CJP expresses dismay over withdrawal of plea seeking annulment of Feb 8 polls

"Court cannot be subjected to such mockery," says top judge while questioning if plea was filed by petitioner himself

Maryam Nawaz
Chief Justice of Pakistan Qazi Faez Isa presides over the hearing of petitions challenging the Supreme Court (Practice and Procedure) Act 2023 on September 18, 2023. — PPI
Chief Justice of Pakistan Qazi Faez Isa presides over the hearing of petitions challenging the Supreme Court (Practice and Procedure) Act 2023 on September 18, 2023. — PPI
  • Three-member conducts hearing on Brig (retd) Ali Khan's plea.
  • CJP Isa wonders if petition was filed by complainant himself or not.
  • "The court cannot be subjected to such mockery," stresses top judge.

ISLAMABAD: Expressing dismay over the withdrawal of the plea seeking annulment of the February 8 elections, Chief Justice of Pakistan (CJP) Qazi Faez Isa on Monday ordered the authorities to find the complainant and present him before the Supreme Court at the next hearing.

Stressing that the top court cannot be subjected to such mockery, CJP Isa directed the authorities to "find and present the complainant before the court" stressing that the SC will hear this case.

The top judge's remarks come as a three-member bench of the Supreme Court (SC) led by the chief justice and comprising Justice Musarrat Hilali and Justice Muhammad Ali Mazhar, conducted the hearing on Brig (retd) Ali Khan's petition seeking re-elections over the issue of alleged rigging in the polls.

The development comes in the backdrop of concerns raised by several political parties including Pakistan Tehreek-e-Insaf (PTI), Pakistan Peoples Party (PPP), Jamaat-e-Islami and Jamiat Ulema-e-Islam-Fazl (JUI-F) who have expressed dissatisfaction over the transparency of the general elections.

Doubts over the polls were further exacerbated by the revelations made by now-former Rawalpindi commissioner Liaqat Chatha, who on Saturday, tendered his resignation out of "guilty conscience" for abetting large-scale electoral rigging in the garrison city further raising the political mercury in the country.

The Rawalpindi Division comprises 13 National Assembly seats, on which 11 Pakistan Muslim League-Nawaz (PML-N) candidates were successful, while the rest were secured by an independent candidate and Pakistan Peoples Party (PPP).

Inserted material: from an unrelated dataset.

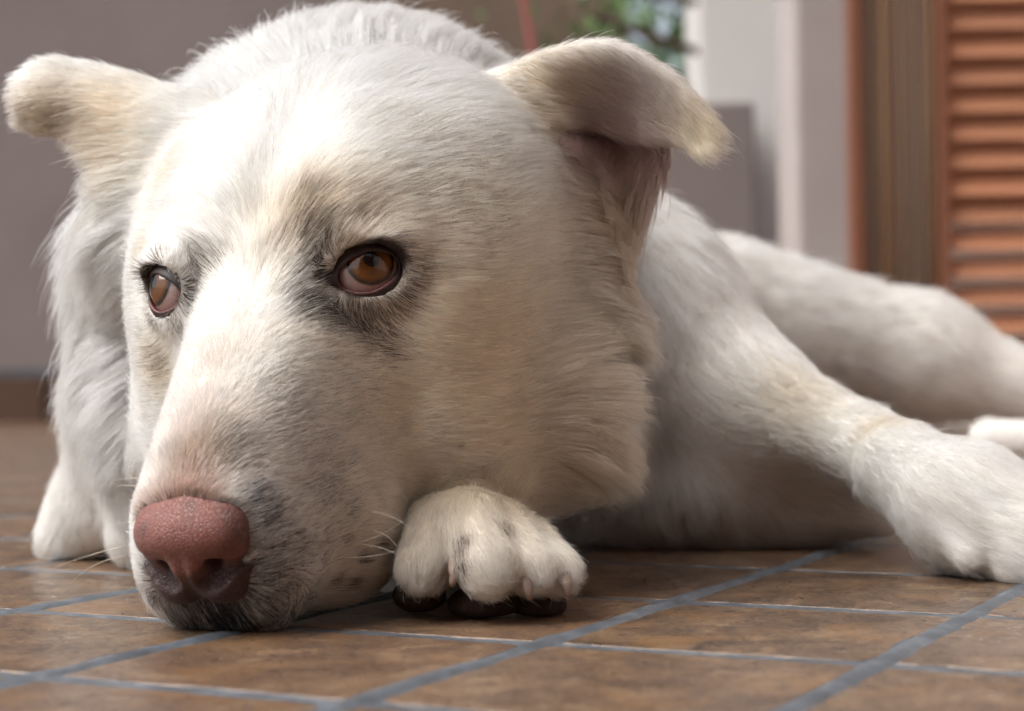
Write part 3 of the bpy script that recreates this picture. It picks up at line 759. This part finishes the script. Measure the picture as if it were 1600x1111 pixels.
# ------------------------------------------------------------------ claws, pads
def claw(pts, r0, name='claw'):
    mb = MB(); p = np.array(pts); n_ = 9; t = np.linspace(0, 1, n_)
    cv = ((1 - t) ** 2)[:, None] * p[0] + (2 * t * (1 - t))[:, None] * p[1] + (t ** 2)[:, None] * p[2]
    mb.tube(cv, r0 * (1 - 0.72 * t ** 1.6), 10); o = mb.build(name, M_CLAW, smooth=True); under_dog(o); return o
claw([P(713, 872, 73.4), P(712, 886, 71.8), P(706, 916, 72.0)], 0.34)
claw([P(816, 898, 72.8), P(823, 910, 71.4), P(828, 936, 71.7)], 0.34)
claw([P(878, 896, 73.2), P(885, 908, 71.9), P(888, 932, 72.2)], 0.33)
claw([P(1508, 862, 83.6), P(1514, 878, 83.0), P(1516, 892, 83.2)], 0.26)
def pad(px, rr):
    pv, pq = polygonise([Ell(P(*px), rr, k=0.2)], P(*px) - 2.2, P(*px) + 2.2, 0.12, FLOOR_Z)
    o, _, _ = fast_mesh('paw_pad', pv, pq, M_PAD); under_dog(o)
PADS = [((655, 930, 74.8), (1.1, 1.2, 0.7)), ((757, 942, 74.3), (1.5, 1.4, 0.72)), ((842, 946, 74.5), (1.15, 1.2, 0.7))]
for px_, rr_ in PADS: pad(px_, rr_)
def whisker(pts, r=0.016):
    p = np.array(pts); t = np.linspace(0, 1, 16)
    cv = ((1 - t) ** 2)[:, None] * p[0] + (2 * t * (1 - t))[:, None] * p[1] + (t ** 2)[:, None] * p[2]
    mb = MB(); mb.tube(cv, r * (1 - 0.8 * t), 5); o = mb.build('whisker', M_WHISK, smooth=True); under_dog(o)
for a, b, c_ in (((196, 853, 69.6), (130, 868, 69.5), (78, 890, 70)), ((196, 868, 69.6), (140, 878, 69.5), (112, 910, 70)),
                 ((540, 805, 73.8), (600, 782, 73.0), (650, 835, 73)), ((560, 800, 73.8), (615, 795, 73.0), (672, 850, 73)),
                 ((520, 850, 73.4), (570, 860, 72), (650, 800, 71.5)), ((530, 855, 73.4), (590, 840, 72), (640, 880, 71.5)),
                 ((500, 865, 73.0), (560, 880, 71.5), (628, 858, 71)), ((560, 830, 73.8), (605, 820, 73), (630, 870, 72.5)),
                 ((232, 748, 71.5), (200, 745, 71.5), (176, 752, 72)), ((222, 760, 71.2), (195, 757, 71.5), (182, 760, 72)),
                 ((215, 816, 70.2), (195, 815, 70.5), (176, 819, 71))):
    whisker([P(*a), P(*b), P(*c_)])
# ------------------------------------------------------------------ coat: colour, length, direction
WHITE = lin(250, 247, 241); CREAM = lin(226, 205, 168)
def spots(lst): return [(h_, r, lin(*c), s) for h_, (x, y, r, c, s) in zip(hits([q[:2] for q in lst]), lst)]
BLEND = spots([                       # soft tints
    (760, 520, 6.5, (238, 222, 194), 0.75), (880, 640, 5.0, (238, 222, 194), 0.7), (700, 680, 5.0, (234, 218, 194), 0.65),
    (468, 335, 1.8, (190, 160, 110), 0.7), (540, 330, 1.5, (206, 180, 136), 0.5), (250, 575, 1.3, (206, 184, 140), 0.5), (265, 262, 1.2, (214, 194, 160), 0.45), (225, 395, 0.8, (220, 200, 160), 0.5),
    (300, 712, 1.7, (160, 122, 82), 0.85), (345, 690, 1.5, (156, 124, 88), 0.65), (330, 560, 1.6, (226, 206, 190), 0.4), (280, 640, 1.8, (232, 212, 205), 0.4),
    (300, 745, 0.9, (205, 160, 145), 0.6), (480, 700, 3.5, (216, 204, 190), 0.5), (560, 860, 3.0, (214, 196, 170), 0.6),
    (850, 150, 2.2, (214, 190, 140), 0.7), (960, 155, 2.2, (192, 168, 154), 0.65), (1030, 185, 1.7, (190, 166, 146), 0.55), (1085, 205, 1.7, (216, 196, 150), 0.65),
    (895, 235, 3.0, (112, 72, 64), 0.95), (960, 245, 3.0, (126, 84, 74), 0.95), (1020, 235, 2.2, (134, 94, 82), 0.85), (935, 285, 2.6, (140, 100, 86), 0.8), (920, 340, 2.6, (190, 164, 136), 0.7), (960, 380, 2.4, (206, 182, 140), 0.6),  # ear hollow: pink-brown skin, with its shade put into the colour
    (70, 180, 1.9, (178, 152, 108), 0.85), (170, 170, 2.0, (224, 202, 164), 0.6), (180, 240, 2.0, (232, 210, 176), 0.6),
    (760, 860, 3.0, (220, 213, 202), 0.6), (1240, 610, 2.2, (200, 184, 150), 0.5), (1370, 660, 1.5, (214, 196, 156), 0.4)])  # first entry greys the chin paw: its shade is put into the colour
DARK = spots([                        # dark hairs mixed in, strength = share of dark hairs
    (502, 415, 1.3, (50, 41, 37), 0.85), (488, 358, 1.2, (66, 54, 45), 0.75), (482, 315, 0.9, (92, 76, 58), 0.5), (477, 465, 1.05, (62, 52, 46), 0.75), (518, 485, 1.1, (56, 47, 42), 0.75),
    (565, 485, 1.25, (52, 44, 40), 0.75), (612, 465, 1.0, (56, 48, 42), 0.7), (642, 420, 0.9, (62, 52, 46), 0.6), (620, 375, 0.6, (60, 50, 42), 0.5), (545, 365, 0.7, (76, 62, 48), 0.5), (585, 525, 1.3, (72, 62, 54), 0.5),
    (560, 340, 1.4, (90, 76, 60), 0.35), (720, 240, 3.2, (128, 110, 96), 0.22), (700, 300, 3.0, (128, 108, 90), 0.25),
    (288, 455, 0.75, (48, 40, 36), 0.85), (300, 430, 0.8, (62, 52, 44), 0.6), (322, 415, 1.0, (92, 80, 68), 0.4), (245, 405, 0.5, (62, 50, 42), 0.5), (235, 492, 0.6, (62, 52, 46), 0.6), (270, 500, 0.6, (62, 52, 46), 0.5), (248, 560, 1.1, (110, 96, 76), 0.35),
    (400, 778, 0.9, (58, 53, 55), 0.55), (420, 815, 1.0, (54, 49, 51), 0.6), (440, 860, 1.5, (50, 45, 45), 0.55), (425, 915, 1.5, (38, 33, 33), 0.65),
    (350, 955, 1.7, (22, 19, 19), 0.95), (290, 965, 1.4, (24, 20, 20), 0.9), (430, 960, 1.8, (34, 29, 28), 0.75), (500, 960, 1.8, (60, 50, 44), 0.45), (245, 930, 0.7, (60, 46, 42), 0.5),
    (365, 705, 1.3, (86, 74, 64), 0.6), (310, 730, 1.2, (100, 78, 58), 0.35), (440, 640, 2.2, (120, 110, 104), 0.3), (520, 600, 2.4, (120, 108, 96), 0.22), (500, 760, 2.6, (96, 86, 80), 0.3), (480, 860, 2.0, (96, 80, 70), 0.35),
    (535, 845, 0.3, (90, 72, 62), 0.6), (500, 882, 0.32, (84, 66, 58), 0.6), (562, 872, 0.3, (74, 58, 50), 0.7), (520, 908, 0.35, (84, 66, 58), 0.6), (472, 930, 0.4, (76, 60, 54), 0.6), (592, 850, 0.28, (80, 62, 54), 0.7), (545, 915, 0.35, (70, 54, 48), 0.7),
    (720, 845, 0.5, (90, 76, 66), 0.6), (720, 880, 0.5, (80, 66, 58), 0.6), (785, 822, 0.4, (110, 96, 84), 0.5)])  # toe creases and dent: shade put into the hair colour
PHI = {'neck': (3.4, 0.55), 'body': (1.9, 0.32), 'leg': (0.85, 0.2), 'paw': (0.7, 0.28), 'ear_r': (0.8, 0.25), 'ear_low': (1.4, 0.3), 'ear_l': (0.75, 0.22)}

def head_frame(p):
    q = hl(p); r, f, u = q[:, 0], q[:, 1], q[:, 2]
    ar = np.abs(r)
    dl = np.stack([1.0 * np.tanh(r / 2.2), -0.75 - 0.35 * np.exp(-(r / 1.5) ** 2), -0.9 * np.tanh(ar / 3.0)], -1)
    cheek = np.clip((-u - 6.0) / 4.0, 0, 1) * np.clip((4 - f) / 4, 0, 1)
    L = 0.5 + 0.42 * np.clip((3.0 - f) / 6.0, 0, 1) + 0.5 * np.clip((-6 - f) / 5, 0, 1) + 2.0 * cheek * np.clip((ar - 6.5) / 3, 0, 1)
    L = np.where(f > 8.5, 0.5, L) + 0.25 * np.clip((f - 11.5) / 0.7, 0, 1) * np.clip((-3 - u), 0, 1)
    chin = np.clip((f - 10.8) / 1.0, 0, 1) * np.clip((-3.0 - u) / 0.8, 0, 1)
    d = dl @ HAX
    d = d * (1 - chin)[:, None] + np.array([0.05, -0.35, -1.0]) * chin[:, None] * 1.3
    lift = 0.18 + 0.2 * cheek + 0.38 * cheek * np.clip((ar - 7.5) / 2.5, 0, 1) + 0.25 * chin
    for sgn, c, e1, e2, e3 in EYES:
        v = p - c; dist = np.linalg.norm(v, axis=1); wgt = np.exp(-((dist - 1.3) / 1.35) ** 2)
        rad = v - (v @ e3)[:, None] * e3
        d = d * (1 - wgt[:, None]) + nrm(rad) * wgt[:, None] * 1.2
        L = L * (1 - 0.45 * np.exp(-((dist - 1.3) / 1.0) ** 2))
    return nrm(d), L, lift

def coat(p):
    """direction, length, lift for points p (N,3) from the prims they belong to"""
    ds = []; cls = []; dirs = []
    for pr in prims:
        if pr.sub or pr.fur is None: continue
        ds.append(pr.d(p.astype(np.float32)) + (0.25 if pr.fur == 'head' else 0)); cls.append(pr.fur); dirs.append(pr.fdir)
    ds = np.stack(ds); wts = np.exp(-np.maximum(ds - ds.min(0), 0) / 0.7); wts /= wts.sum(0)
    hd, hL, hlift = head_frame(p)
    D = np.zeros_like(p); L = np.zeros(len(p)); lift = np.zeros(len(p)); hwgt = np.zeros(len(p))
    for k in range(len(ds)):
        w_ = wts[k]
        if cls[k] == 'head': D += hd * w_[:, None]; L += hL * w_; lift += hlift * w_; hwgt += w_
        else: D += dirs[k] * w_[:, None]; L += PHI[cls[k]][0] * w_; lift += PHI[cls[k]][1] * w_
    return D, L, lift, hwgt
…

The division also has 27 provincial seats — on which PML-N was successful on 15 and 11 independents.

During today's hearing, CJP Isa questioned whether the petition was filed for mere publicity.

"The complainant [had] released the petition to the media as soon it was filed," the top judge said while directing the authorities to establish contact with the petitioner via telephone.

The top judge further directed the additional attorney general to coordinate with the relevant station house officer (SHO) and present the complainant before the court.

"Who knows if the complainant himself filed the petition or not? [...] What if he says that he hasn't withdrawn the petition," the chief justice questioned.

The apex court, during the hearing, was told that the petitioner could neither be reached via his stated telephone number nor his address despite having a notification issued by the Defence Ministry as well.

The court then adjourned the hearing till February 21.

It is pertinent to mention that political parties are not the only ones with reservations over the transparency of polls as the Human Rights Commission of Pakistan (HRCP) has also raised concerns about the reliability and trustworthiness of the general elections — especially the post-polling process.

In its observations, made by HRCP's election monitors, who conducted on-site inspections in 51 constituencies, the body underscored that the nationwide suspension of internet and mobile services on the day of the polls, along with unplanned alterations in polling information, jeopardised voters' ability to locate polling stations.

The ECP must publish all Forms 45, 46, 48, and 49 under the Elections Act 2017 and should order ballot recounts in close contests, especially in cases where the number of rejected ballots exceeds the margin of victory, it added.

SHC constitutes tribunal over rigging allegations

Last week the chief justice of the Sindh High Court (SHC) formed a tribunal for hearing petitions pertaining to rigging in the February 8 general elections. The announcement was made by the Registrar of the SHC in a notification on Friday.

According to the notification, the principal seat of the high court will hear election pleas in Karachi. The notification said the Election Commission of Pakistan (ECP) Sindh had written a letter seeking the formation of a tribunal to hear petitions related to rigging in elections.

Moreover, two benches have been established for the Karachi division. Bench one will comprise Justice Muhammad Kareem Khan Agha, and bench two will comprise Justice Adnan Iqbal Chaudhry.

Justice Muhammad Iqbal Kalhoro, Justice Amjad Ali Sahito, and Justice Muhammad Saleem Jessar will hear the election petitions in Sukkur, Hyderabad, and Larkana divisions respectively.